Whatever the correct interpretation of these verses, I am never wrong in letting myself see Jesus in any part of the Bible. He is the author and finisher, the Alpha and Omega, and from beginning to end, He graces the pages of His Book, and in it, He reveals Himself to me.

July 10, 2008

I may be a klutz but God isn’t . . .

People disagree about gender differences, but I’ve noticed that men are often more objective than women. If a man stumbles over a chair, he will say, “Who put that chair in the middle of the room?” If a woman stumbles over the same chair, she will say, “Oh, am I ever clumsy.”

Gender isn’t the only reason that I often blame myself for things that go wrong; sometimes it actually is my fault. In the matter of having children that do not believe in God, I am mixed. I know that I taught them as well as I could at the time, but hindsight clearly sees many failures. I also know that no one comes to Christ unless God is at work in their lives. Apart from the work of the Holy Spirit, it doesn’t matter what I do. Psalm 127 begins with, “Unless the Lord builds the house, they labor in vain who build it.

Caught in this tension between my responsibilities and God’s, I can teeter one way or the other. Sometimes I’m overwhelmed that I messed up as a Christian mother. I came to the Lord too late. I didn’t do this. I should have done that. This focus can be spiritually unhealthy.

Other times I look at the promises of God and am assured that He hears my prayers and He will bring them to Himself. This focus can keep me from doing what I ought to do. However, even when I am trusting God and obeying Him, when I cannot see anything happening, or only very small things, that lack of evidence tips me into subjectivity. Yikes, tipping back and forth is not fun.

Every now and then God surprises me concerning this teeter-totter. Today’s reading is from Isaiah 54. (Again, I know that in context this is about Israel, yet the Holy Spirit can use any Scripture to tell me what God is like, and give me comfort and hope.)

Verses 8-13 tell me that yes, I have disobeyed God, and yes, He is using the unbelief in my family to teach me, to refine and purify my life.

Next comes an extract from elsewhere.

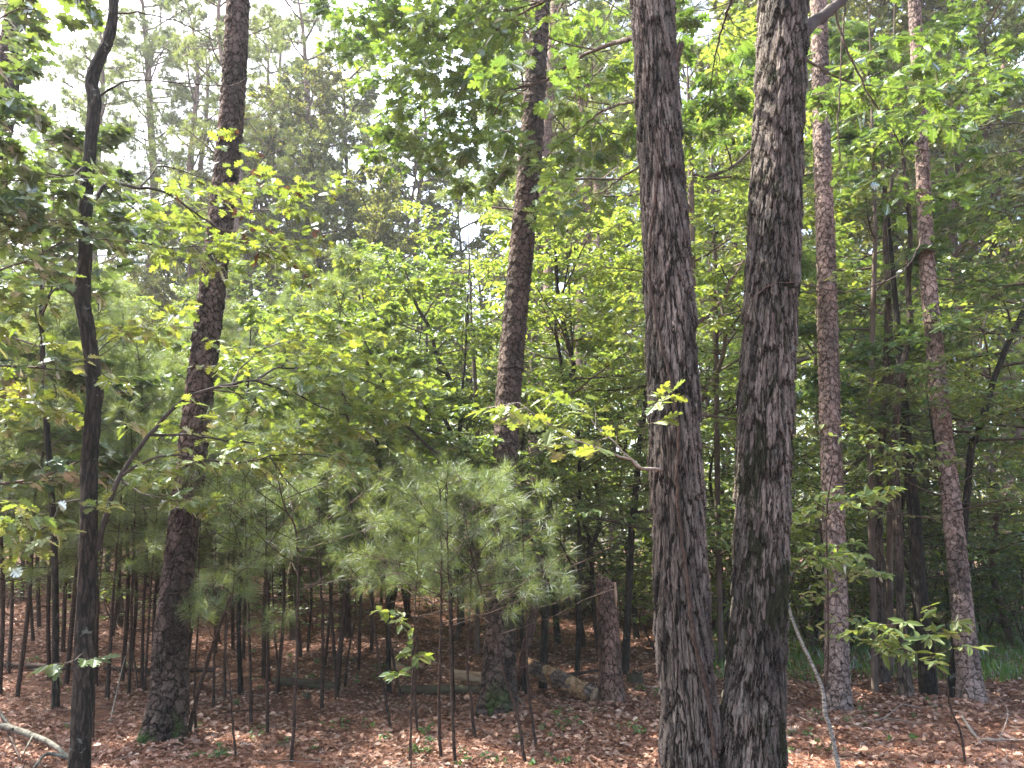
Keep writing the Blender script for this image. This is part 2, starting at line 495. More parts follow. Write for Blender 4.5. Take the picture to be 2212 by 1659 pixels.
M = {}
M['leaf_oak'] = leaf_mat('oak leaf', [(0, (.045, .092, .026)), (.5, (.075, .14, .034)), (1, (.12, .18, .042))])  # darker green: the shade on the overhead leaves is put into the colour
M['leaf_oak_near'] = leaf_mat('yellow green oak leaf', [(0, (0.076, 0.126, 0.029)), (.5, (0.113, 0.171, 0.036)), (1, (0.178, 0.203, 0.042))], trans=.5)
M['leaf_under'] = leaf_mat('understory leaf', [(0, (0.076, 0.135, 0.036)), (.5, (0.124, 0.194, 0.048)), (1, (0.189, 0.234, 0.058))], trans=.55)
M['leaf_dark'] = leaf_mat('dark maple leaf', [(0, (0.049, 0.090, 0.032)), (.5, (0.070, 0.117, 0.037)), (1, (0.097, 0.144, 0.042))], trans=.45)
M['leaf_far'] = leaf_mat('far leaf', [(0, (0.086, 0.126, 0.050)), (.5, (0.135, 0.180, 0.058)), (1, (0.216, 0.216, 0.063))], trans=.55, gloss=.02)
M['leaf_dead'] = tint_mat('dead brown leaf', [(0, (.06, .025, .015)), (1, (.2, .09, .05))], trans=.2)
M['needle'] = leaf_mat('pine needle', [(0, (.07, .12, .045)), (.5, (.11, .165, .065)), (1, (.19, .235, .10))], trans=.45, gloss=.015, rough=.6, fres=.14)
M['needle_far'] = leaf_mat('high pine needle', [(0, (.09, .14, .06)), (.5, (.125, .18, .075)), (1, (.18, .22, .09))], trans=.4, gloss=.02, rough=.6, fres=.08)
M['twig'] = plain_mat('twig bark', (.045, .032, .025), (.12, .09, .07), 30)
M['twig_pale'] = plain_mat('pale twig bark', (.14, .11, .09), (.32, .28, .24), 30)
M['stem'] = plain_mat('sapling bark', (.018, .012, .009), (.07, .045, .033), 40, bump=.004)
M['flake'] = plain_mat('loose bark', (.025, .02, .016), (.11, .09, .074), 55, stretch=(1, 1, .2))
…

I accept that even though reading the first part made me feel remorseful. But there is hope too. It says:
“With a little wrath I hid My face from you for a moment; but with everlasting kindness I will have mercy on you,” says the Lord, your Redeemer. “For this is like the waters of Noah to Me; for as I have sworn that the waters of Noah would no longer cover the earth, so have I sworn that I would not be angry with you, nor rebuke you. For the mountains shall depart and the hills be removed, but My kindness shall not depart from you, nor shall My covenant of peace be removed,” says the Lord, who has mercy on you. “O you afflicted one, tossed with tempest, and not comforted, behold, I will lay your stones with colorful gems, and lay your foundations with sapphires. I will make your pinnacles of rubies, your gates of crystal, and all your walls of precious stones. All your children shall be taught by the Lord, and great shall be the peace of your children.”
For a little while God can hide His face from me. As I seek Him, I learn His will and what displeases Him. Any sense of falling short brings confession, repentance, and opportunity to become more like Jesus. God is not angry with my sin because all His wrath was poured out on His Son on the Cross, but He can use the consequences of sin to draw His people closer to Him. Certainly He has done that for me.

At the same time, He promises to never leave me or forsake me. He has blessed me with salvation and all that entails. I have assurance for now and eternity. He even says my life is being built on precious gems, most certainly a figure of speech for the riches that are found in Jesus Christ.

Then verse 13 adds another jewel, another precious promise from God. He will teach my children and give them great peace, a peace that can only refer to that peace that passes understanding, that peace that comes from knowing and trusting Him.

If the salvation and blessing of God on my family depend on my goodness or worthiness, it will never happen. God’s blessing, mercy and grace are about Him, not about me. Being reminded of this again and again keeps me from blaming others for my clumsiness, from focusing on my mistakes, and every now and then keeps me from stumbling over that chair in the first place.